NO INICIO DO BLOG

13 de setembro de 2014

Humor e a língua portuguesa



Digo aos alunos que sou professor de Português quando estou em sala de aula, pois, fora do ambiente abençoado em que trabalho, volto a ser um cidadão à paisana, entregue às mais diferentes possibilidades de usos e interações, evitando, por causa do ofício, uma eventual intimidação ao meu interlocutor.
Enfim, por reconhecer os preconceitos que a língua cria, não sou fiscal do idioma, nem polícia da gramática. Isso não significa que meus ouvidos conseguem ficar surdos aos sons que por aqui chegam. A única diferença é que ouço tudo e todos como quem colhe matéria-prima, buscando bens preciosos. E são esses fatos linguísticos que nos levam ao tema de hoje.
O termo hipercorreção surge de um autopreconceito, já que se imagina errado o próprio jeito de falar. Por isso, procura-se imitar outro uso, tomado como correto e valorizado naquele contexto, mas, em algumas situações, perde-se o controle e nasce o desvio. A intenção de “corrigir-se”, apesar de boa, produz o erro. Também se dá o nome de hiperurbanismo a esse fenômeno, pois configura a clara intenção de imitar o uso alheio em busca de prestígio, fato comum nas várias inter-relações que a vida urbana é rica em criar.
Pensa-se usar o fino do idioma, mas o efeito é o contrário. Uma imagem para a situação é o cavaleiro que, ao tentar subir no cavalo, pega mais embalo que o necessário e cai do outro lado. Quer-se aplicar a norma culta, mas falta a destreza necessária.
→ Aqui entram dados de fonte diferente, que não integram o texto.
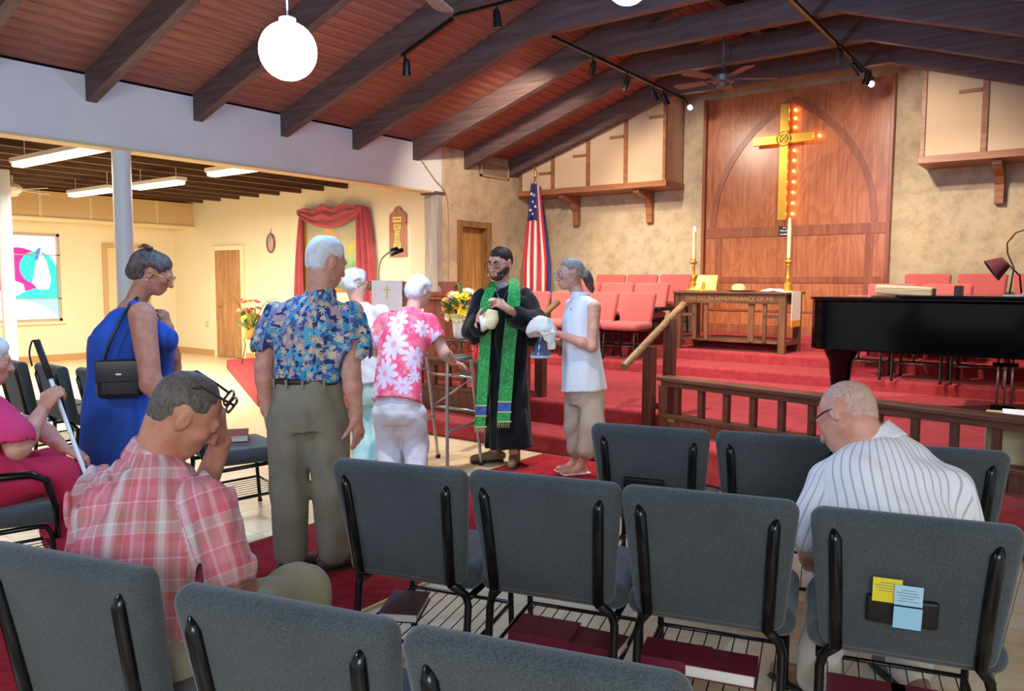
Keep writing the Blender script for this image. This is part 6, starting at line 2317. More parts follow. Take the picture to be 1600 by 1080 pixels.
# ---- seated man in striped shirt
def striped_man():
    P = Person('balding man in grey striped shirt seated with bowed head at right', np.append(at(1420, 930, 2.45)[:2], 0), sk_old, 0.0055)
    fw_ = nrm(VD * 0.97 - VR * 0.15)
    rt_ = np.cross(fw_, VZ)
    hf = nrm(VD * 0.62 - VR * 0.52 - VZ * 0.62)
    P.head(at(1322, 652, 2.72), hf, VZ * 0.8 + VD * 0.5, 0.24, 1.0, 1.05, at(1362, 705, 2.66), 0.066)
    P.torso(at(1425, 920, 2.45), at(1408, 850, 2.52), at(1392, 770, 2.6), at(1372, 705, 2.66), rt_)
    lw = at(1262, 872, 2.80)
    P.arm(at(1295, 755, 2.66), at(1272, 852, 2.66), lw, (0.055, 0.046, 0.032))
    P.hand(lw, nrm(VD * 0.5 + VR * 0.5 - VZ * 0.6), nrm(VD * 0.6 + VZ * 0.3 + VR * 0.4), 1, (0.6,) * 4, 0.4, 1.05)
    rw = at(1440, 880, 2.95)
    P.arm(at(1485, 765, 2.58), at(1508, 865, 2.62), rw, (0.055, 0.046, 0.032))
    P.hand(rw, nrm(VD - VR * 0.6), -VZ, -1, (0.4,) * 4, 0.4, 1.05)
    kl, kr = at(1302, 925, 2.82), at(1420, 930, 2.9)
    al, ar = onZ(1222, 1012, 0.09), np.append((kr - VD * 0.02)[:2], 0.09)
    al = np.append((kl - VD * 0.0 - VR * 0.05)[:2], 0.09)
    P.leg(at(1385, 935, 2.48), kl, al, (0.085, 0.06, 0.04))
    P.leg(at(1460, 935, 2.45), kr, ar, (0.085, 0.06, 0.04))
    P.body()
    P.hair(hair_mat('hair_thin', '#b98f7c', '#cfae9e', sc=50), 0.008, (0.10, 0.10), (-0.36, -0.40), folds(101, 0.001, 200), None, h=0.005, side_low=-0.12)
    ms_ = m_striped()
    g = Field()
    g.loft([(at(1368, 690, 2.68), 0.085, 0.08), (at(1376, 712, 2.66), 0.165, 0.11), (at(1388, 755, 2.61), 0.215, 0.145), (at(1398, 820, 2.55), 0.215, 0.16), (at(1412, 880, 2.49), 0.21, 0.165), (at(1424, 935, 2.44), 0.205, 0.16)], rt_, 0.05)
    g.cone(at(1297, 757, 2.66), at(1268, 828, 2.66), 0.080, 0.078, 0.05)
    g.cone(at(1482, 765, 2.58), at(1502, 850, 2.60), 0.082, 0.080, 0.05)
    ax = [(at(1424, 935, 2.44), at(1370, 690, 2.68), rt_, 0.21), (at(1297, 757, 2.66), at(1268, 828, 2.66), VD, 0.085), (at(1482, 765, 2.58), at(1502, 850, 2.60), VD, 0.085)]
    s_ = P.wear('striped_shirt', g, ms_, 0.006, folds(102, 0.009, 19), uv_from(ax))
    g = Field()
    g.loft([(at(1352, 672, 2.70), 0.083, 0.078), (at(1370, 702, 2.67), 0.115, 0.10)], rt_, 0)
    g.plane(at(1352, 677, 2.70), VZ * 0.75 - VR * 0.5 + VD * 0.3)
    P.wear('collar', g, mat('shirt_collar_white', '#e6e5e9', None, 0.8), 0.006, None, parent=s_)
    mk = mat('pale_trousers', '#c3bdb6', '#d0cac2', 0.85, scale=5)
    g = Field()
    g.loft([(at(1424, 945, 2.44), 0.18, 0.15), (at(1420, 915, 2.48), 0.18, 0.15)], rt_, 0.04)
    for a, b, c in ((at(1385, 938, 2.48), kl, al), (at(1460, 938, 2.45), kr, ar)):
        g.cone(a, b, 0.10, 0.082, 0.03).cone(b, c, 0.082, 0.072, 0.03)
    P.wear('trousers', g, mk, 0.008, folds(103, 0.006, 26))
    P.mb(MB().tube(smooth_path([P.hp(-0.36, -0.10, 0.0), P.hp(-0.35, 0.10, 0.05), P.hp(-0.29, 0.40, 0.05)]), 0.003, 6), 'eyeglasses', mat('wire_frame', '#3a2c2a'))
    mm = mat('boot_tan', '#7d6247')
    P.shoe(al * np.array([1, 1, 0]), nrm(-VR * 0.5 + VD * 0.8), mm, m_sole, 0.28)
    P.shoe(ar * np.array([1, 1, 0]), fw_, mm, m_sole, 0.28)


# ---- seated woman in pink with a white cane
def cane_woman():
    D = 3.7
    P = Person('seated woman in pink at the left edge gripping a white cane', np.append(at(-20, 740, D)[:2], 0), sk_old, 0.006)
    fw_ = nrm(VR * 0.82 + VD * 0.57)
    rt_ = np.cross(fw_, VZ)
    P.head(at(-20, 563, D + 0.02), nrm(VR * 0.85 + VD * 0.5 - VZ * 0.2), VZ, 0.23, 1, 1, at(-38, 622, D), 0.054)
    P.torso(at(-35, 745, D), at(-38, 700, D), at(-38, 655, D), at(-38, 618, D), rt_)
    rw = at(68, 640, 3.64)
    P.arm(at(-12, 648, 3.52), at(28, 702, 3.46), rw, (0.055, 0.046, 0.030))
    P.hand(rw, nrm(VZ * 0.8 + VR * 0.45 + VD * 0.2), nrm(VD * 0.8 + VR * 0.3), 1, (0.95, 1.0, 1.05, 1.1), 0.7, 1.0)
    lw = at(98, 700, 3.86)
    P.arm(at(-40, 645, 3.88), at(62, 668, 3.95), lw, (0.052, 0.044, 0.03))
    P.hand(lw, nrm(VR * 0.7 - VZ * 0.3), nrm(-VZ), 1, (0.5,) * 4, 0.4, 1.0)
    kr, kl = at(92, 742, 3.80), at(75, 728, 4.05)
    ar = np.append((kr + fw_ * 0.06)[:2], 0.09)
    al = np.append((kl + fw_ * 0.04)[:2], 0.09)
    P.leg(at(-15, 755, 3.58), kr, ar)
    P.leg(at(-30, 745, 3.8), kl, al)
    P.body()
    P.face('#5b6a73', '#a8655c', None)

    def ex(g, S):
        R = np.array([S.hd['r'], S.hd['f'], S.hd['u']])
        s = S.hd['s']
        g.ell(S.hp(0, -0.10, 0.10), (0.42 * s, 0.48 * s, 0.44 * s), R, 0.03)
    P.hair(h_white, 0.05, (0.34, 0.20), (-0.40, -0.35), folds(111, 0.005, 70), ex, side_low=-0.03)
    mp = mat('magenta_tee', '#cf2f63', '#da4275', 0.85, scale=3, spec=0.2)
    g = Field()
    g.loft([(at(-38, 614, D), 0.075, 0.07), (at(-38, 628, D), 0.165, 0.10), (at(-38, 665, D), 0.20, 0.15), (at(-36, 710, D), 0.21, 0.17), (at(-32, 760, D), 0.22, 0.18)], rt_, 0.05)
    g.cone(at(-14, 646, 3.52), at(18, 682, 3.47), 0.085, 0.088, 0.04)
    g.cone(at(-42, 643, 3.88), at(-5, 658, 3.92), 0.08, 0.08, 0.04)
    g.cone(at(18, 682, 3.47), at(30, 702, 3.46), 0.07, 0.07, 0.003, '-')
    P.wear('pink_tee', g, mp, 0.007, folds(112, 0.006, 20))
    mq = mat('pink_trousers', '#c22a4e', '#cc3a5c', 0.85, scale=3, spec=0.2)
    g = Field()
    for a, b, c in ((at(-15, 757, 3.58), kr, ar), (at(-30, 747, 3.8), kl, al)):
        g.cone(a, b, 0.115, 0.085, 0.04).cone(b, c, 0.085, 0.07, 0.03)
    P.wear('trousers', g, mq, 0.008, folds(113, 0.006, 26))
    P.shoe(ar * np.array([1, 1, 0]), fw_, mat('shoe_grey', '#6e665e', None, 0.7), m_sole, 0.26)
    P.shoe(al * np.array([1, 1, 0]), fw_, mat('shoe_grey', '#6e665e'), m_sole, 0.26)
    # cane
    a, b = at(57, 532, 3.72), at(79, 592, 3.71)
    dirn = nrm(b - a)
    end = b + dirn * ((b[2] - 0.02) / -dirn[2])
    cb_ = np.array([end[0], end[1], 0.0])
    c = thing('white_cane', 'white mobility cane with black grip in the hand of the seated woman', 'cane', cb_)
    MB().tube([a - cb_, b - cb_], 0.015, 10).build('grip', m_grip, c, True)
    MB().tube([b - cb_, end - cb_], 0.0095, 10).build('shaft', mat('cane_white', '#e9e9ee', None, 0.3), c, True)
    MB().tube([end - dirn * 0.10 - cb_, end - cb_], 0.011, 10).build('tip', mat('cane_red', '#c22a3a', None, 0.4), c, True)
    MB().tube([p - cb_ for p in smooth_path([a, at(50, 534, 3.72), at(46, 552, 3.72), at(50, 572, 3.70)])], 0.004, 6).build('wrist_loop', m_grip, c, True)
    # chair under her
    arm0.location = tuple(P.base + np.append(fw_[:2] * 0.02, 0))
    arm0.rotation_euler = (0, 0, math.atan2(-fw_[0], fw_[1]))


pastor()
blouse_woman()
floral_woman()
mint_woman()
aloha_man()
blue_woman()
plaid_man()
striped_man()
cane_woman()

# ---------------------------------------------------------------- lamps
def globe_lamp(label, c, r, strength=95):
    top = zc(c[0]) - 0.03
    g = thing('globe_lamp', label, 'lamp', c)
    m = mat('globe_glow', '#93c6ff', None, 0.4, emit=strength)
    MB().ball((0, 0, 0), r, 32, 20).build('globe', m, g, True)
    MB().lathe((0, 0, r - 0.012), [(0.045, 0), (0.045, 0.03), (0.012, 0.045)], 14).build('cap', mat('lamp_white', '#d8dce2', None, 0.4), g, angle=40)
    MB().tube([(0, 0, r), (0, 0, top - c[2])], 0.005, 6).build('cord', mat('lamp_white', '#d8dce2'), g, True)


globe_lamp('glowing white globe pendant under the planks at upper left', onX(450, 80, -3.56), 0.152)
globe_lamp('glowing globe pendant cut off by the top of the frame', at(981, -27, 5.6), 0.152)
for y in (-0.4,):
    globe_lamp('glowing globe pendant behind the camera', (-3.56, y, 2.73), 0.152)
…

Há boa intenção, mas isso não basta.
Por isso, imagine uma entrevista de emprego:
- Há quanto tempo o senhor parou de estudar?
- Parei de estudar fazem 2 anos.
Tal resposta levará o entrevistador ironicamente a pensar que o candidato não devia parar de estudar, pois ainda há muito o que aprender. O verbo fazer não concorda com o tempo e isso gera um uso especial: “Parei de estudar faz 2 anos”.
O verbo haver é outro campeão em hipercorreção. “Haviam falhas no processo” ou “Se nãohouvessem tantos gols perdidos, a história do jogo seria outra” são exemplos de concordância plural em hora errada. Haver, no sentido de existir, forma uma oração sem sujeito e fica, nesse caso, no singular: “Havia falhas no processo” ou “Se não houvesse tantos gols perdidos…”.
Os casos são muitos, atingindo a todas as idades, regiões e bolsos, mas o exemplo que mais me toca (até pela proximidade regional do fenômeno) é o do caipira que, ciente de sua troca do “l” pelo “r” (como em “paster de vento” e “bicho marvado”), quer disfarçar esse uso que tanto o caracteriza. E no restaurante, em vez do garfo, pede ao garçom um “galfo”. É a hipercorreção ou hiperurbanismo em ação. Apesar das boas intenções, quer tanto ser correto que se perde o controle.